A wandering stream in Winter
The Catskill Geologists; The Mountain Eagle; 4/6/18
Robert and Johanna Titus
We frequently find ourselves driving up Rte. 145 on our way to Oneonta. We enter Rte. I-88 and head west. It does not take long before we have climbed a prominent hill and are heading downhill beyond it. We are always alert for signs of the Ice Age and we are very frequently rewarded. One thing we see on this part of Rte. I-88, is that the valley starts to display a flat bottom. Take a look at our photo.
That flat surface begins right below the highway and extends across the valley, all the way to the other side. If you have been reading our articles long enough, then you will (we hope) immediately recognize this feature as the bottom of an old glacial lake.
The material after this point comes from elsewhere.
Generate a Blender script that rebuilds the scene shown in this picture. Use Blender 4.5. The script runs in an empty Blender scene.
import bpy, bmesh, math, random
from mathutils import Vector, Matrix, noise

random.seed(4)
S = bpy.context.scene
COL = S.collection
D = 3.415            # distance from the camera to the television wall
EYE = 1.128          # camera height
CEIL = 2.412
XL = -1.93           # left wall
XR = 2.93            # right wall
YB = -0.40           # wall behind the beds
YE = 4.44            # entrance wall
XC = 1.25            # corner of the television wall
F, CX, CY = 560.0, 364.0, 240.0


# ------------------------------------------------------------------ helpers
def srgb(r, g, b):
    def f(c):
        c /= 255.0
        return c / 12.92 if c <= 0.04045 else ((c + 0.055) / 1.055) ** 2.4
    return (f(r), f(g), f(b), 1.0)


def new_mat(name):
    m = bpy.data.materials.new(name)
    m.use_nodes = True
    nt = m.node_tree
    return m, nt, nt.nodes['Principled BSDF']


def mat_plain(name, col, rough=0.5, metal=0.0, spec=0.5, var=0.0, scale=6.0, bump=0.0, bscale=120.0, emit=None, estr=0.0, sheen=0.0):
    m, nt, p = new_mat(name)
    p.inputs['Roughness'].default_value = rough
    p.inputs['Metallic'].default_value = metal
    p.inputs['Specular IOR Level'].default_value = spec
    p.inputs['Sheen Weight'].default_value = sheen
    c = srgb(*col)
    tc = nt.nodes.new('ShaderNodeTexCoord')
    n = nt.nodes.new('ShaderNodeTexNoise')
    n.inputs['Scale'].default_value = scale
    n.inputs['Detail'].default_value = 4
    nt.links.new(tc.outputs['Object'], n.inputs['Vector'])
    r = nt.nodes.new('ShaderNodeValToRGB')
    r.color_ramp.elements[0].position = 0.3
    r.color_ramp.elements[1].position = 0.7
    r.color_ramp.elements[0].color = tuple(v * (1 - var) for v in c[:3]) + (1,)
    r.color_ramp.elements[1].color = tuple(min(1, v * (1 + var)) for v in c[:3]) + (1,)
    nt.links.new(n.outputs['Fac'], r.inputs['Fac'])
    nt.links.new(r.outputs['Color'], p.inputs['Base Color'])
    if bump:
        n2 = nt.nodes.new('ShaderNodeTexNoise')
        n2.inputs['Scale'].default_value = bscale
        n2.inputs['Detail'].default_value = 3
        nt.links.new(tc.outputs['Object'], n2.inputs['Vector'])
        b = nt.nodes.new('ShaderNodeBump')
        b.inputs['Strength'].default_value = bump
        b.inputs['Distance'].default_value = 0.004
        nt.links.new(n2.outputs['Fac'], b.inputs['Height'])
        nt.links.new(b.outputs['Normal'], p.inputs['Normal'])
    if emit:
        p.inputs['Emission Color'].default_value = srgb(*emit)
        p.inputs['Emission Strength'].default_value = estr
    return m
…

We are in the upper reaches of Schenevus Creek and that valley, during the closing phases of the Ice Age, had an active valley glacier within it. Glaciers of that sort typically find ways to dam such a valley and this particular dam must be located just a short distance west. We haven’t found it yet, but it must be what created the old lake. You might guess that this had been just a small pond, but you would probably be wrong. Where deposits of this sort are drilled, it is not unusual for those lake sediments to be hundreds of feet thick; the lake might well have been that deep.
It is not unusual for us to pull over, get out and just contemplate such a lake. We look down to its bottom and then across the valley to its other side. Its waters are dark with its great depths. Sometimes we see it covered in ice; sometimes the ice is only found along its shores. We would like to see it with mastodons walking along its shores, but we have not seen any of those elephants here – yet. Still, it is such an experience to travel back into time and see Schenevus Creek as it once was. It’s what we frequently call a privilege of being a geologist.
That’s the past but there is the present as well. Being lost is time does not allow you to ignore the present. We look again and we see, flowing back and forth across the old lake bottom, a modern stream. And it is not just any stream; it is a special type. This small creek, possibly the uppermost reach of Schenevus Creek, is something called a meandering stream.
Meandering streams are called meandering streams because meandering streams: meander. Take another look at our photo. In the foreground, the stream flows toward us, then it rounds a bend and flows away from us. Soon it bends again and – well— and so on. The stream wanders off into the distance, winding back and forth across the old lake bottom.
Meandering streams, like this one, are characteristic of flat landscapes and this lake bottom is the perfect flat landscape. Meandering streams are dynamic; over the courses of long lengths of time, they will erode the stream bank on the outside of each curve. Meanwhile they will deposit sediments on the inside of each curve.
Over long periods of time these wriggles will keep moving – much as when a snake moves along. If you could push a button and dash a century ahead in time, then this small creek, with all of its meanders, would be in a new and different location on the old lake bottom.